Ces derniers (entre 5 et 7 %) regroupent un tiers des espaces dans la zone, tant en France qu'en Angleterre. Ils sont toutefois beaucoup plus nombreux côté anglais, 15 au total contre 4 côté français. Le Calvados et le Finistère font partie de cet ensemble à croissance modérée, bien que l'un et l'autre aient connu une évolution démographiquement différente. Le Calvados enregistre une croissance de l'ordre de 5,37 % entre 1999 et 2010, due en grande partie à un solde naturel excédentaire évoluant au rythme de + 0,4 % par an. Le Finistère, avec une croissance équivalente sur la même période (+ 5,27 %) doit ce résultat au bon score de son solde migratoire (+ 0,4 % par an).

Ces situations a priori identiques cachent en fait des comportements démographiques bien différents dont ces deux départements français sont l'illustration.

3. Des territoires sous influence

Cette catégorie est composée de territoires ayant enregistré des croissances comprises entre 7 et 12 %. On y observe différents profils : des territoires proches des métropoles nationales (Londres et Paris), ou directement dans leurs aires d'influence, des territoires accueillant une grande aire urbaine attractive aux populations voisines, et des territoires où la présence ou non d'aire urbaine n'est pas déterminante pour que s'accroisse fortement la population. Pour ces derniers, la croissance de la population est à mettre en relation avec un autre facteur démographique majeur : le vieillissement de la population. Ces espaces correspondaient déjà au précédent recensement à des territoires vieillissants, particulièrement attractifs pour les migrants retraités. À un vieillissement  structurel, mécanique lié à l'évolution de nos sociétés et un allongement de la durée de vie en parallèle d'une baisse relative des naissances, s'ajoutaient alors de nombreuses arrivées de retraités migrants. Côtes d'Armor en France, Bournemouth, Poole, Brighton and Hove en Angleterre faisaient parties de ce lot de territoires vieillis. Dix ans plus tard, la situation semble n'avoir pas évoluée et pourtant la population s'est accrue fortement. Deux raisons peuvent expliquer cette évolution : soit les naissances ont augmenté et le solde naturel est très largement positif, soit les migrations se sont poursuivies. Cette dernière hypothèse semble plus probable avec cependant une grande nuance : la croissance est telle qu'on peut supposer qu'aux migrations de retraités se sont ajoutées des migrations de jeunes, venus par exemple, occuper des emplois directement ou indirectement liés au vieillissement de la population et favorisant le développement d'une « silver » économie.

4. Attractivité urbaine et vieillissement massif

Avec des croissances démographiques dépassant les 12 % sur les dix dernières années, cette catégorie est celle des records. Elle regroupe les espaces urbains majeurs (Rennes, Londres, Milton Keynes, Bristol...) mais aussi des territoires où l'arrivée de nouveaux retraités a été massive : l'île de Jersey et le département du Morbihan sont dans ce cas de figure.
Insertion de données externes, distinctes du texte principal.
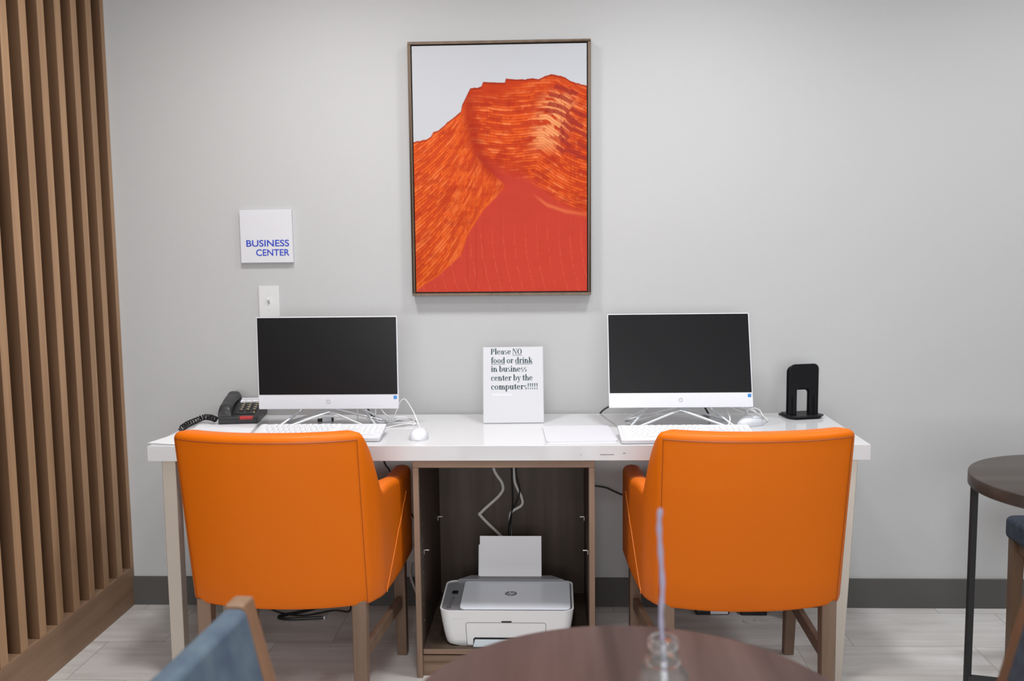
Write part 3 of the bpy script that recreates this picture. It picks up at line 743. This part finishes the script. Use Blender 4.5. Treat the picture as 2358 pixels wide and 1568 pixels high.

L'espace Manche, avec près de 49,8 millions d'habitants si on y inclut les deux métropoles internationales se révèle être, comme lors des précédents recensements, un espace majeur de concentration des populations européennes. Ce n'est pas le plus important, mais son poids est conséquent à l'échelle du continent.

Les évolutions des territoires transmanche peuvent apparaître très disparates mais une analyse plus fine permet de révéler des permanences, des points communs. La configuration géographique de la zone en fait un espace littoral accueillant et attrayant, offrant une variété de paysages et de lieux de vie. Les nombreuses unités urbaines, grandes, moyennes ou petites qui jalonnent les deux façades jouent leur rôle de pôles urbains attractifs alors même que les espaces plus ruraux accueillent de plus en plus de populations en provenance des aires urbaines, et se vident peu à peu au fur et à mesure qu'on entre plus profondément dans les terres. Cet espace Manche apparaît une fois de plus aux yeux de l'observateur comme un condensé de situations démographiques observables à l'échelle européenne, une sorte « d'espace laboratoire » qui permet d'ores et déjà de prendre la mesure de ce que pourrait être demain le principal enjeu social de nos sociétés : le vieillissement de la population et ses conséquences. L'analyse plus approfondie de la structure de la population et la qualification plus affinée des territoires transmanche va permettre de révéler des situations en devenir.

Dans cet espace Manche où se concentrent les populations et les activités, les grandes aires urbaines et les deux grandes métropoles internationales jouent leur rôle de pôles attractifs à plein. Densément peuplées, ces aires métropolitaines marquent les paysages transmanche de leur empreinte démographique, plutôt jeune et dynamique. Elles entraînent dans leurs sillages les territoires voisins et sont relayées par d'autres unités urbaines moyennes dessinant ainsi un paysage de transition où les populations viennent peu à peu « coloniser » ce rural proche des métropoles, ce périurbain éloigné. Les campagnes à proximité des villes changent de paysage, le royaume de la maison individuelle s'étend de plus en plus profondément dans le rural, les territoires s'adaptent à la demande et aux besoins des populations, alors même qu'à l'inverse de ce mouvement de croissance auréolaire des unités urbaines, le rural profond se vide progressivement et vieilli fortement.


1 Le « Croissant fertile français » est une zone où taux de natalité et taux de fécondité étaient bien au delà de la moyenne française.